— START Data segment —
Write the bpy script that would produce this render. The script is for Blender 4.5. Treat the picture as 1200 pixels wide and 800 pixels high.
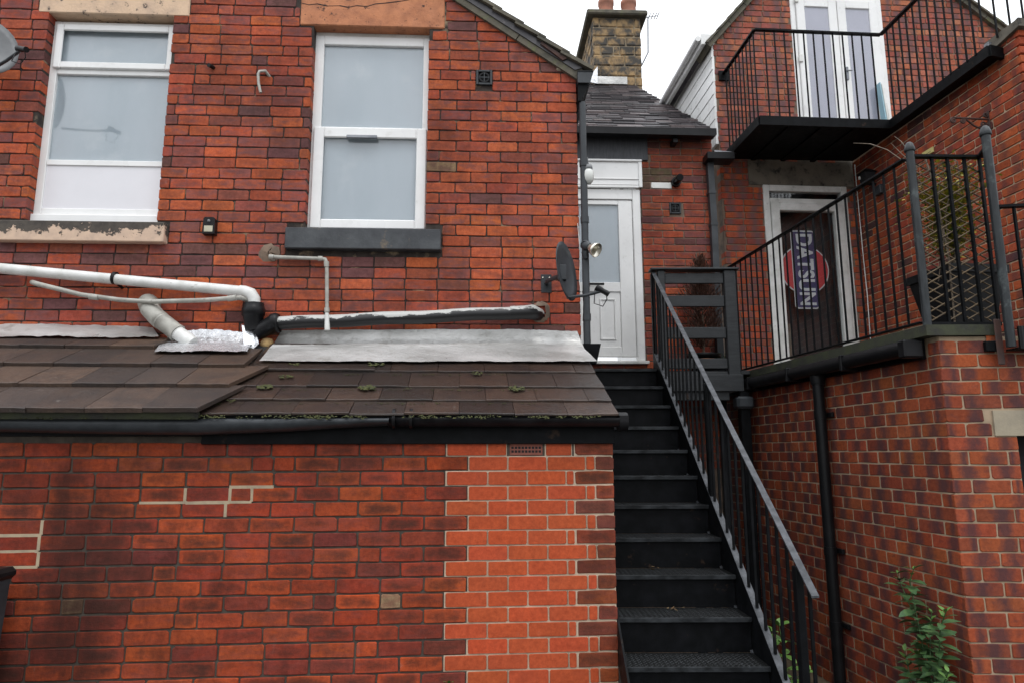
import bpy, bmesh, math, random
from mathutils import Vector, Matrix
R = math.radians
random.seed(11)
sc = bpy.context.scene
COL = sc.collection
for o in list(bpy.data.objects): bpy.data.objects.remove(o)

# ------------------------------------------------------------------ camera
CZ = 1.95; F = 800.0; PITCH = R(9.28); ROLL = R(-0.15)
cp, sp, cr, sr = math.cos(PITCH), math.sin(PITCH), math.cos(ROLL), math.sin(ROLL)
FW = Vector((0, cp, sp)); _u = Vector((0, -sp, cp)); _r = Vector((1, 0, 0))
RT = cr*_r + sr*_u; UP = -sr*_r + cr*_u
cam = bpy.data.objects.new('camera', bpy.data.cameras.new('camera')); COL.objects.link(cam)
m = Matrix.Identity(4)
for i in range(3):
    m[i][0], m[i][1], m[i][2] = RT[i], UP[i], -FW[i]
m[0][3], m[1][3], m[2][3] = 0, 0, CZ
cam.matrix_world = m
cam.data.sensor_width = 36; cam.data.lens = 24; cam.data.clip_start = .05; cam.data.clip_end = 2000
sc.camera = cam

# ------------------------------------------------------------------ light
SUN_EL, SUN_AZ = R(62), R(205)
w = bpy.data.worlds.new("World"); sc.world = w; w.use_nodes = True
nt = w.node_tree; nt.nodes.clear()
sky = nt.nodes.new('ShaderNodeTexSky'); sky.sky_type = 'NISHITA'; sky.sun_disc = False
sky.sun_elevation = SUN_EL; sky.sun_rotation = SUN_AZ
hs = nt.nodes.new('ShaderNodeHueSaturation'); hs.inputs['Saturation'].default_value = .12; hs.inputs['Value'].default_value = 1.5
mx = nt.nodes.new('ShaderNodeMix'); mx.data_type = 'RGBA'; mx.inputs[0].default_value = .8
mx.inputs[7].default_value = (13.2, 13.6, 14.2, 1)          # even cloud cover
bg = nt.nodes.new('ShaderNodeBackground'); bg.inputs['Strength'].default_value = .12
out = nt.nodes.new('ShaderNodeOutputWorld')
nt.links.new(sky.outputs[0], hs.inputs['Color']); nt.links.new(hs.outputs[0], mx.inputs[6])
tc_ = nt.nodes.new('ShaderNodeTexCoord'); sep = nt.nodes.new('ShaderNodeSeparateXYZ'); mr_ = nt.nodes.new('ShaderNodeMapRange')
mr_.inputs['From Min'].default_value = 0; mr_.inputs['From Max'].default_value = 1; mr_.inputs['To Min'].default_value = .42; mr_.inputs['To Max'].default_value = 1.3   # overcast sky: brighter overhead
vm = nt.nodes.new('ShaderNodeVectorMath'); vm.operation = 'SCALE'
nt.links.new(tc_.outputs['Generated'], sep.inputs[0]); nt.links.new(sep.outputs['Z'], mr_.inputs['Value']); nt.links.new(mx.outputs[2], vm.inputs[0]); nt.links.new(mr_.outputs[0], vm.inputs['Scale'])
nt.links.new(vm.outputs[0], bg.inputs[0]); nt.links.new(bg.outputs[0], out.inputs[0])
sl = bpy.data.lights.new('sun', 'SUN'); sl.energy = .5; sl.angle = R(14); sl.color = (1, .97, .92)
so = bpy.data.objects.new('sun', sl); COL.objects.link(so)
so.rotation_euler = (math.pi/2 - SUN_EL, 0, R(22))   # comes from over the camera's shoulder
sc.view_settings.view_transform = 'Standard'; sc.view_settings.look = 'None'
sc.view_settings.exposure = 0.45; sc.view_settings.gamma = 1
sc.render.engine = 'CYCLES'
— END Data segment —
Print the complete listing exactly as it stands, without its pictures.

The completed task:
Write the bpy script that would produce this render. The script is for Blender 4.5. Treat the picture as 1200 pixels wide and 800 pixels high.
import bpy, bmesh, math, random
from mathutils import Vector, Matrix
R = math.radians
random.seed(11)
sc = bpy.context.scene
COL = sc.collection
for o in list(bpy.data.objects): bpy.data.objects.remove(o)

# ------------------------------------------------------------------ camera
CZ = 1.95; F = 800.0; PITCH = R(9.28); ROLL = R(-0.15)
cp, sp, cr, sr = math.cos(PITCH), math.sin(PITCH), math.cos(ROLL), math.sin(ROLL)
FW = Vector((0, cp, sp)); _u = Vector((0, -sp, cp)); _r = Vector((1, 0, 0))
RT = cr*_r + sr*_u; UP = -sr*_r + cr*_u
cam = bpy.data.objects.new('camera', bpy.data.cameras.new('camera')); COL.objects.link(cam)
m = Matrix.Identity(4)
for i in range(3):
    m[i][0], m[i][1], m[i][2] = RT[i], UP[i], -FW[i]
m[0][3], m[1][3], m[2][3] = 0, 0, CZ
cam.matrix_world = m
cam.data.sensor_width = 36; cam.data.lens = 24; cam.data.clip_start = .05; cam.data.clip_end = 2000
sc.camera = cam

# ------------------------------------------------------------------ light
SUN_EL, SUN_AZ = R(62), R(205)
w = bpy.data.worlds.new("World"); sc.world = w; w.use_nodes = True
nt = w.node_tree; nt.nodes.clear()
sky = nt.nodes.new('ShaderNodeTexSky'); sky.sky_type = 'NISHITA'; sky.sun_disc = False
sky.sun_elevation = SUN_EL; sky.sun_rotation = SUN_AZ
hs = nt.nodes.new('ShaderNodeHueSaturation'); hs.inputs['Saturation'].default_value = .12; hs.inputs['Value'].default_value = 1.5
mx = nt.nodes.new('ShaderNodeMix'); mx.data_type = 'RGBA'; mx.inputs[0].default_value = .8
mx.inputs[7].default_value = (13.2, 13.6, 14.2, 1)          # even cloud cover
bg = nt.nodes.new('ShaderNodeBackground'); bg.inputs['Strength'].default_value = .12
out = nt.nodes.new('ShaderNodeOutputWorld')
nt.links.new(sky.outputs[0], hs.inputs['Color']); nt.links.new(hs.outputs[0], mx.inputs[6])
tc_ = nt.nodes.new('ShaderNodeTexCoord'); sep = nt.nodes.new('ShaderNodeSeparateXYZ'); mr_ = nt.nodes.new('ShaderNodeMapRange')
mr_.inputs['From Min'].default_value = 0; mr_.inputs['From Max'].default_value = 1; mr_.inputs['To Min'].default_value = .42; mr_.inputs['To Max'].default_value = 1.3   # overcast sky: brighter overhead
vm = nt.nodes.new('ShaderNodeVectorMath'); vm.operation = 'SCALE'
nt.links.new(tc_.outputs['Generated'], sep.inputs[0]); nt.links.new(sep.outputs['Z'], mr_.inputs['Value']); nt.links.new(mx.outputs[2], vm.inputs[0]); nt.links.new(mr_.outputs[0], vm.inputs['Scale'])
nt.links.new(vm.outputs[0], bg.inputs[0]); nt.links.new(bg.outputs[0], out.inputs[0])
sl = bpy.data.lights.new('sun', 'SUN'); sl.energy = .5; sl.angle = R(14); sl.color = (1, .97, .92)
so = bpy.data.objects.new('sun', sl); COL.objects.link(so)
so.rotation_euler = (math.pi/2 - SUN_EL, 0, R(22))   # comes from over the camera's shoulder
sc.view_settings.view_transform = 'Standard'; sc.view_settings.look = 'None'
sc.view_settings.exposure = 0.45; sc.view_settings.gamma = 1
sc.render.engine = 'CYCLES'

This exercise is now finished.